El atractivo del método científico fue tal, que muy pronto buscó aplicárselo a la política. Entre los primeros liberales se destacaron los fisiócratas franceses, como Lemercier de la Rivière, que sostenía que “el despotismo de la evidencia” era el único remedio contra el “despotismo de la opinión”. La política debía regirse por las mismas leyes que regían el mundo natural y los soberanos tenían que someterse a la evidencia. También en los asuntos de gobierno penetraría el espíritu de la ciencia y el caos se transformaría en orden.
Si bien ese futuro luminoso claramente no llegó, no caben dudas de que los Estados refinaron e hicieron más eficaz su labor gracias al conocimiento científico. Desde la construcción de puentes hasta las políticas sanitarias, desde el manejo de la economía hasta la carrera espacial, todo se potenció recabando datos, levantando censos y encuestas, aplicando estadística, contrastando experiencias. Ejércitos de sanitaristas, sociólogos, demógrafos, economistas, trabajadores sociales, psicólogos, politólogos y muchas otras disciplinas colaboraron en la tarea. Los políticos no siempre se someten a la evidencia, pero los científicos y académicos se ocupan de que tengan conocimiento controlado, de calidad, para poder tomar sus decisiones.
El conocimiento científico colaboró con el poder tanto como fue su enemigo. Porque el apego a la evidencia no siempre conviene a los poderosos. Los investigadores con frecuencia debieron enfrentar el sentido común de la sociedad y a quienes se enojan porque exponen sus privilegios o sus falsas creencias. La prolongada querella entre la Iglesia y los científicos en la Europa moderna es bien conocida: los conocimientos sobre astronomía, geología o la evolución de las especies ponían en entredicho la narrativa de la Biblia y eso socavaba el poder de la religión.
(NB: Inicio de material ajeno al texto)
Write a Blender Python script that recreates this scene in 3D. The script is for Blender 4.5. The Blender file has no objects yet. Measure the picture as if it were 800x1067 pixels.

Algo análogo sucede hoy con las extremas derechas y con los magnates que las apoyan en todo el mundo: no necesitan ni desean someterse a una evidencia que cada vez con mayor claridad indica que sus actividades dañan la sociedad. Detestan que haya voces autorizadas que desmientan sus visiones. No quieren oír hablar del cambio climático, ni que Thomas Piketty demuestre con estadísticas monumentales que el mercado librado a sus propios impulsos solo crea rentistas y herederos, ni que haya antropólogas como Rita Segato que les recuerden que hay relación entre el capitalismo y la opresión de género y entre ambos y el racismo. Detestan que haya un campo académico con prestigio como para ser, todavía, escuchado. Por eso atacan con tanta furia a los universitarios “woke” en Estados Unidos o a las Universidades y el Conicet aquí.
La extrema derecha es, entre otras cosas, una rebelión contra la evidencia. Sus partidarios reclaman el derecho a liberarse de los datos, el derecho a que cada individuo se cree una realidad a medida. No hay equívoco en el entusiasmo con el que difunden toda clase de informaciones falsas y disparatadas: no se trata tanto de imponer un dato falso, como de destruir el compromiso ético con la evidencia que funda las sociedades modernas. Todos esos cuadritos y gráficos mal construidos y pseudo-estadísticas que inundan las redes buscan hacer imposible que las personas encuentren referentes autorizados que aporten conocimiento bien generado. Tampoco hay equívoco en la manera en que desnaturalizan nuestro vocabulario cuando llaman “socialista” a Hitler o a “comunista” a Kamala Harris: no les importa tanto que alguien lo crea, como destruir toda capacidad de comunicación reglada entre las personas. Que el ruido impida toda inteligibilidad política. Que es otro modo de destruir cualquier lazo colectivo, salvo el que organiza el mercado. El valor de cambio como única verdad.